Read Walking: A Pastime of Regency Women?
Was reading while walking a popular trend in Jane Austen's day? Modern Austen investigates & speculates.
This is a trend of my own creation, I suppose, one I’ve imposed on the past after happening upon a few images of 18th- & 19th-century paintings that depict young women walking while engrossed in a book. And let’s not forget the scene from Jo Wright’s 2005 adaptation of Pride & Prejudice, where Elizabeth Bennet—a keen walker, unafraid of walking three miles & muddying her petticoats—portrayed by Keira Knightley, is reading while walking through the country.
Here’s the Instagram post I shared about this finding:
A few paintings & a scene in a P&P film adaptation probably aren’t enough to confirm this as a popular pastime for women in Georgian & Regency England, but if we consider our modern obsession with object portability, perhaps we can view walking with a print book in hand as the Jane Austen equivalent of reading on a Kindle or listening to an audio book. The women in these paintings are putting their books in motion, taking their love of reading out of the parlor.
Miniature books, what Madeline Zendher refers to as “companion forms,” would have been easier to carry & read. We know Jane Austen owned at least one miniature children’s book that was passed down after her death, so the concept of object portability was already influencing the size of books.
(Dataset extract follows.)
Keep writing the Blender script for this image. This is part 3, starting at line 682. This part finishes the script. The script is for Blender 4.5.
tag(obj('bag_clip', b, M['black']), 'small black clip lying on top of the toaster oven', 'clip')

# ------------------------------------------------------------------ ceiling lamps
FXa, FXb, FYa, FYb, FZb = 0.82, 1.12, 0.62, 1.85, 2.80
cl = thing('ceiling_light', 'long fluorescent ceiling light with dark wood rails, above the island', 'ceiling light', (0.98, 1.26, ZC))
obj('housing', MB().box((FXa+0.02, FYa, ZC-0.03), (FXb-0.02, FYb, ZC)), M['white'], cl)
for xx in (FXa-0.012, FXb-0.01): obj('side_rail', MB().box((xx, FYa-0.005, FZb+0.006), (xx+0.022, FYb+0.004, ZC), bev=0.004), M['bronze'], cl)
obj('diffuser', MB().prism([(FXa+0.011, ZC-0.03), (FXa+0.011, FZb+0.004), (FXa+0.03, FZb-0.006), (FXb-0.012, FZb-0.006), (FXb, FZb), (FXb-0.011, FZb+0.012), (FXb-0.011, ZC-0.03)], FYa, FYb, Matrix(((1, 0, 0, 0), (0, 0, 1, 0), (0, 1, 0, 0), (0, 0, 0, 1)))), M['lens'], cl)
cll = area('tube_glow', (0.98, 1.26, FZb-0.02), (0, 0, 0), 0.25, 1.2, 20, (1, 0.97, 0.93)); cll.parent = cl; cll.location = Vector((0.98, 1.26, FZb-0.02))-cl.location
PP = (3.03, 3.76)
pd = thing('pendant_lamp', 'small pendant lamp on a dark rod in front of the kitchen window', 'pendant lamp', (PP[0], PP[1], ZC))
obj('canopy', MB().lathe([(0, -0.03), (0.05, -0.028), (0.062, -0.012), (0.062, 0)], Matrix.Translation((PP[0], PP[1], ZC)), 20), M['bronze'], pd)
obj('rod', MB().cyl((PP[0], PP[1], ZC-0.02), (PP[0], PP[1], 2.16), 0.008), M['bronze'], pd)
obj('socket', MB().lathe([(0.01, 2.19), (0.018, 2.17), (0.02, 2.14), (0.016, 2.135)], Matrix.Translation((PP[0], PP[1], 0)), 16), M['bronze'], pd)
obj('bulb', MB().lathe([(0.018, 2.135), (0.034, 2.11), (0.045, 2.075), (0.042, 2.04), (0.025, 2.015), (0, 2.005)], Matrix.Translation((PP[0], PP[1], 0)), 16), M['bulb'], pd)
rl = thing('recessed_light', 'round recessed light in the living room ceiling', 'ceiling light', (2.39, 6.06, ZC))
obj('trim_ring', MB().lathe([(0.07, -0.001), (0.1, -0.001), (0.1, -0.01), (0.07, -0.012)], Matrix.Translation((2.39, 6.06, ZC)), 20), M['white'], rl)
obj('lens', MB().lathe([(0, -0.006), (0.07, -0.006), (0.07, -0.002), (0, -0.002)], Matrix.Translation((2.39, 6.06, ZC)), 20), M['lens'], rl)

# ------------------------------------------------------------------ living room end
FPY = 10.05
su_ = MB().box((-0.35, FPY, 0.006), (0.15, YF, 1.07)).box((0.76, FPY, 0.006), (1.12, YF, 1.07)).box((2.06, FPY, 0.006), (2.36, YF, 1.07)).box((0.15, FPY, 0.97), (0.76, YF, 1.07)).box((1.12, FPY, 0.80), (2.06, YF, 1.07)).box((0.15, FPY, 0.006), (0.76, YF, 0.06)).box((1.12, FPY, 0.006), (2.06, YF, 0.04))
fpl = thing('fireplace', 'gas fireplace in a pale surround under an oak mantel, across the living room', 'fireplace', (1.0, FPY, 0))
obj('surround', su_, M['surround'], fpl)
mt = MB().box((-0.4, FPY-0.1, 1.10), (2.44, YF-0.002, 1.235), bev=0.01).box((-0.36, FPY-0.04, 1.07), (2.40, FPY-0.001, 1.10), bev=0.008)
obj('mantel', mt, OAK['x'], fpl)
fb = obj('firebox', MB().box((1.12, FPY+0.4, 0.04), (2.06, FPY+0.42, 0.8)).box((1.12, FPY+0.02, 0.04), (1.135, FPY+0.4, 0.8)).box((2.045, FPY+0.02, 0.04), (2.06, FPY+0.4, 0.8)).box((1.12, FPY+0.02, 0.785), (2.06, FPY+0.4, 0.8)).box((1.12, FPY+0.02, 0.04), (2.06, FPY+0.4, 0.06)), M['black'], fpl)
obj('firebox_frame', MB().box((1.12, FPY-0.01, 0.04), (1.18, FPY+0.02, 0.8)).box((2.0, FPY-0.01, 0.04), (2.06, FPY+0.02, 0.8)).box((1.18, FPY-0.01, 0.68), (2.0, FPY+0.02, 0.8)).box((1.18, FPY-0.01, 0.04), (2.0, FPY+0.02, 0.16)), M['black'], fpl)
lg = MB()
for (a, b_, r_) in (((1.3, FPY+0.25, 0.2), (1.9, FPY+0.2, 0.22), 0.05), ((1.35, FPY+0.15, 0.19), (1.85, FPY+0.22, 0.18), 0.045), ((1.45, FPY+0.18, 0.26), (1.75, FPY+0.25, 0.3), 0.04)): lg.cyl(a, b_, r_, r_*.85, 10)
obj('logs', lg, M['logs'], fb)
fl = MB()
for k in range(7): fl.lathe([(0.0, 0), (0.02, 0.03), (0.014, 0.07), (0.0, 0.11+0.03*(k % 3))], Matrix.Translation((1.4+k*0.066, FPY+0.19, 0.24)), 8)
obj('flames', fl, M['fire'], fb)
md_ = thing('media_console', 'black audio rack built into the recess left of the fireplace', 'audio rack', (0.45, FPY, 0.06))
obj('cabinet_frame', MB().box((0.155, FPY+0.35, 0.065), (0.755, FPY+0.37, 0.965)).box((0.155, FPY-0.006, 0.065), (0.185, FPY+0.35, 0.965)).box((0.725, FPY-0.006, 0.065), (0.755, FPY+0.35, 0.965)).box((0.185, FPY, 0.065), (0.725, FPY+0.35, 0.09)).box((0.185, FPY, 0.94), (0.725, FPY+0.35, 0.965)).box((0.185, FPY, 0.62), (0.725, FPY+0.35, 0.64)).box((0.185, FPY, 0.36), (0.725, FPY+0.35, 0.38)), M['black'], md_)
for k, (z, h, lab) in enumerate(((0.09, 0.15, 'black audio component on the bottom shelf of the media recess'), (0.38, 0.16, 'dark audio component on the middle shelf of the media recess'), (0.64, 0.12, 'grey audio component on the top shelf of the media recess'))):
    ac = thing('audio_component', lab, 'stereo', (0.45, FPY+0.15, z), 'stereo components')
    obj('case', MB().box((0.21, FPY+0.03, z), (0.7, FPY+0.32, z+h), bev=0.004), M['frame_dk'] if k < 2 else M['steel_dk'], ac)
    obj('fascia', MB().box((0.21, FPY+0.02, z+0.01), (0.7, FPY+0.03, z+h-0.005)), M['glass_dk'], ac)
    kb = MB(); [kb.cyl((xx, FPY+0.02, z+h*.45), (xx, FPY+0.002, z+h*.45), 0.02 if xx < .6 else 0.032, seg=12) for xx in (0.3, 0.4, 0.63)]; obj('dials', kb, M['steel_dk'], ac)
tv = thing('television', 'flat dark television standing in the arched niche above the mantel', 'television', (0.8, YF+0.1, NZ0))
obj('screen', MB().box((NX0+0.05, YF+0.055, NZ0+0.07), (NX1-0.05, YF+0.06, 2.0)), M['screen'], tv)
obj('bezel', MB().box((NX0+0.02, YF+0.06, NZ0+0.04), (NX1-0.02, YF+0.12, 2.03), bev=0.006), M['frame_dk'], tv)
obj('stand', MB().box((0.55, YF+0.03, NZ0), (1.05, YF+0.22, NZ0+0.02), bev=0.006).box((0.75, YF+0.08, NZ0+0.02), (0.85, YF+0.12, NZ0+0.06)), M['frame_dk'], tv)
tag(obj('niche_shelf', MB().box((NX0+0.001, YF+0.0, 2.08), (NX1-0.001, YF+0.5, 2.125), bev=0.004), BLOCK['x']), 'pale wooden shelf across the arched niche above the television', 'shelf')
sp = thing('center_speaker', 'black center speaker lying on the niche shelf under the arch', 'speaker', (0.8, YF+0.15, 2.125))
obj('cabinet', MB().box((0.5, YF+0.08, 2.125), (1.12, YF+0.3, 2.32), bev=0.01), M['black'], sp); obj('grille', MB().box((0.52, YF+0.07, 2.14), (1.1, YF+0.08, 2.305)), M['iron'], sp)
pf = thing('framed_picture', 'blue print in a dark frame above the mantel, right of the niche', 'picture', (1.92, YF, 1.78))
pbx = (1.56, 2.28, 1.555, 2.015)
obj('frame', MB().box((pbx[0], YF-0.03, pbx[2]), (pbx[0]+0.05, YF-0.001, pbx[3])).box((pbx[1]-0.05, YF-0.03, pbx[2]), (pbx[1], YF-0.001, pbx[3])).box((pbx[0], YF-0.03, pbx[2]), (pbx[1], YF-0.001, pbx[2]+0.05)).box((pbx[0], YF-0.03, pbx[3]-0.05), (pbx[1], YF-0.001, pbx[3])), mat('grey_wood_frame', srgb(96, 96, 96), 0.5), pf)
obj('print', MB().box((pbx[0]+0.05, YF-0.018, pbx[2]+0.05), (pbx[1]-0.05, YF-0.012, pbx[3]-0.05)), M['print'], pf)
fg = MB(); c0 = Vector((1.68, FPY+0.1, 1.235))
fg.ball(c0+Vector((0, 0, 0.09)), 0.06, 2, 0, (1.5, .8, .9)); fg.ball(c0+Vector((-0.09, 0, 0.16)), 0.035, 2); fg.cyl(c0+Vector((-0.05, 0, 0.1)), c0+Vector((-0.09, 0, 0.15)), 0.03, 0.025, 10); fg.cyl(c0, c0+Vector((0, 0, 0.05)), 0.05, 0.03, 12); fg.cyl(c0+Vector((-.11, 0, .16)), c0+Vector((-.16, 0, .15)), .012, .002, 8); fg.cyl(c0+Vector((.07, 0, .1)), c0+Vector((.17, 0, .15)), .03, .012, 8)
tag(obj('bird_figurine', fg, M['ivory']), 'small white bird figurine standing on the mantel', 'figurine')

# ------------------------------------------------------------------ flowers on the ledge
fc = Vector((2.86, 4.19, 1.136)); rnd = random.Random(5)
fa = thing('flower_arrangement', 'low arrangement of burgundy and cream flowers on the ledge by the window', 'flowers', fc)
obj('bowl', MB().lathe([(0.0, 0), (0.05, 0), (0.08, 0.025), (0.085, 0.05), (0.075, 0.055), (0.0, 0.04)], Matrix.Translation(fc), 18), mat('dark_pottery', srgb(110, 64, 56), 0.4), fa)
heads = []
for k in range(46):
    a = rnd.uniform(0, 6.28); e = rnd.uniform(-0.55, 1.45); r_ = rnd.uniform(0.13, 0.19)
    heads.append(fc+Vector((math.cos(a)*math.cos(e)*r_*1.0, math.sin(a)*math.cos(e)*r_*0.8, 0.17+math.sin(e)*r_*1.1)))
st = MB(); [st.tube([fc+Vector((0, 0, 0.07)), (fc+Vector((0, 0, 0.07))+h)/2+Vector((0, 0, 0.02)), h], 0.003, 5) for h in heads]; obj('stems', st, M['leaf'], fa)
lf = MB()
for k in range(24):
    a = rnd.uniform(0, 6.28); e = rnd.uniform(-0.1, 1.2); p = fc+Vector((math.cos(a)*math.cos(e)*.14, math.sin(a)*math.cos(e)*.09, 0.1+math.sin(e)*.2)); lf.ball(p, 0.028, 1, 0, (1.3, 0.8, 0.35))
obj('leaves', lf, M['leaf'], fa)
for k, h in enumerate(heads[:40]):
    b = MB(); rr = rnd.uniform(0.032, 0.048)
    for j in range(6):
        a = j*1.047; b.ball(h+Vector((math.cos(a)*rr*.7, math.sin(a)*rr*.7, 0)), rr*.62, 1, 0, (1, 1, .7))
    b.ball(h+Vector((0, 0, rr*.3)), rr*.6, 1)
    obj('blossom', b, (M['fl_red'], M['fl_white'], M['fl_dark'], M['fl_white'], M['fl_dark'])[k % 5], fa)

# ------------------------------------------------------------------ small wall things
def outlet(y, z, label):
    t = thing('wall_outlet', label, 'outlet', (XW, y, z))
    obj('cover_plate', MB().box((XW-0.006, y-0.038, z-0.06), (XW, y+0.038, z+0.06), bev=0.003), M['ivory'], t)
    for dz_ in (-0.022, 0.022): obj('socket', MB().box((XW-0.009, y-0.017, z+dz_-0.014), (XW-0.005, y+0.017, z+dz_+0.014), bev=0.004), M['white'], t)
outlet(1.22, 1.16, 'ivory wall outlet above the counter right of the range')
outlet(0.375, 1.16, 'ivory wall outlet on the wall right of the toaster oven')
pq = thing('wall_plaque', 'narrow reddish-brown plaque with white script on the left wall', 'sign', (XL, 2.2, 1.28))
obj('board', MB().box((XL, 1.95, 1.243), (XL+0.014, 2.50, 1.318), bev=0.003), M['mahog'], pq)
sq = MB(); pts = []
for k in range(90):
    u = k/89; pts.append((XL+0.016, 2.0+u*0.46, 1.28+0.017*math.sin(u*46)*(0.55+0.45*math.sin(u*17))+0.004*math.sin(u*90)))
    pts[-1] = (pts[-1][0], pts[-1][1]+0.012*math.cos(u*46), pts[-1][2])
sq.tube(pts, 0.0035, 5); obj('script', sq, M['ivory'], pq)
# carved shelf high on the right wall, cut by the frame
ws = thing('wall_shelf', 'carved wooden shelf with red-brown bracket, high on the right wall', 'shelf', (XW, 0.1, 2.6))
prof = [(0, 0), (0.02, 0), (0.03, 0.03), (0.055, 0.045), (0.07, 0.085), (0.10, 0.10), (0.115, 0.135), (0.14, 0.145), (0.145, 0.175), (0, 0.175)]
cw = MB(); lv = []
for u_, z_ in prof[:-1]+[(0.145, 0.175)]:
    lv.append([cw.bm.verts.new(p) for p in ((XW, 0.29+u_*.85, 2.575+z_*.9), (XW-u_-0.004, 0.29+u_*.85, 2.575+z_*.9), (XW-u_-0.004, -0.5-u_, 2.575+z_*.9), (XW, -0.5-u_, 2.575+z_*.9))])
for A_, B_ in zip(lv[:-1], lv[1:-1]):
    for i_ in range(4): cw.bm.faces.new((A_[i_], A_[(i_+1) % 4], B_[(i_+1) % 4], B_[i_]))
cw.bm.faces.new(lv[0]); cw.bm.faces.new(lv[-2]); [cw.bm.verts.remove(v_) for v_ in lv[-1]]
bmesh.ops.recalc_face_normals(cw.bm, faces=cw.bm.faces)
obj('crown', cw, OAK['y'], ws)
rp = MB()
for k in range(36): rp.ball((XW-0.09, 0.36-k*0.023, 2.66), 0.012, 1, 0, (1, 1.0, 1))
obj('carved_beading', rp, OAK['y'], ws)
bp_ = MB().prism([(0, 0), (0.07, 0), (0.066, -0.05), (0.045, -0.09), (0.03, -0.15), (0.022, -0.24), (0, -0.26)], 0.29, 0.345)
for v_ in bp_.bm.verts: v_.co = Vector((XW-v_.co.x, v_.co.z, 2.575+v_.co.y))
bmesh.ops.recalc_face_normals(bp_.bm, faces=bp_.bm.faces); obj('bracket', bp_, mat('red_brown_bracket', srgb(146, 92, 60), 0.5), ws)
What’s interesting is the hybrid of portable objects that existed, like a lady’s fan from the 1770s that displays a map of London. Possibly foreshadowing the now popular practice of printing maps of major cities “on tea towels, socks, umbrellas, & ties,” owning one of these fans was a signal that a lady had arrived. "[It] announces that you have been to London (whether you have or not),” Alison O’Byrne writes in her Ph.D. thesis on the literary & cultural history of walking in London in the 18th century, “& that you have some acquaintance, at least, with the area the map represents.” Such a fan was both a source of bragging rights for an upper middle class woman returning from London at the end of a season, & a “discreet aide-memoire” that could be consulted in the street without “announc[ing] to everyone that you are a stranger to London, even new to the city,” writes O’Byrne.

Not publishing novels on ladies fans & parasols might have been a missed opportunity. I can’t tell you how many scarves I have with excerpts of Austen’s novels printed on them that serve me well when I’m bored & don’t have a book with me. A novel printed on a fan? Sounds like a discreet way for a Lady to get some reading in while faking a yawn. But would it make read walking easier OR safer? Would fashionable women even want to hide what they’re reading? After all, reading in public is always part personal pleasure, part performing to an audience.
The images above show women reading books while walking in the country, where there were fewer people & carriages to run into &, dare we say, fewer opportunities to show off. But walking in the country was just as much about having the “chance to see & be seen” as it was in 18th-century London. “By and large, [the Regency Ton] never walked as a means of travel,” according to the Jane Austen Centre in Bath. “Walking was recreation.”
This Regency focus on appearances makes me wonder if the women in the paintings are really reading. Are they simply aware that they’re being watched & want to come across as great readers? Are they pretend read walking? Are they using a book to avert their eyes & attention away from some handsome creature whose very attention they hope to attract?
Read walking, it turns out, could have been how Regency women played hard to get.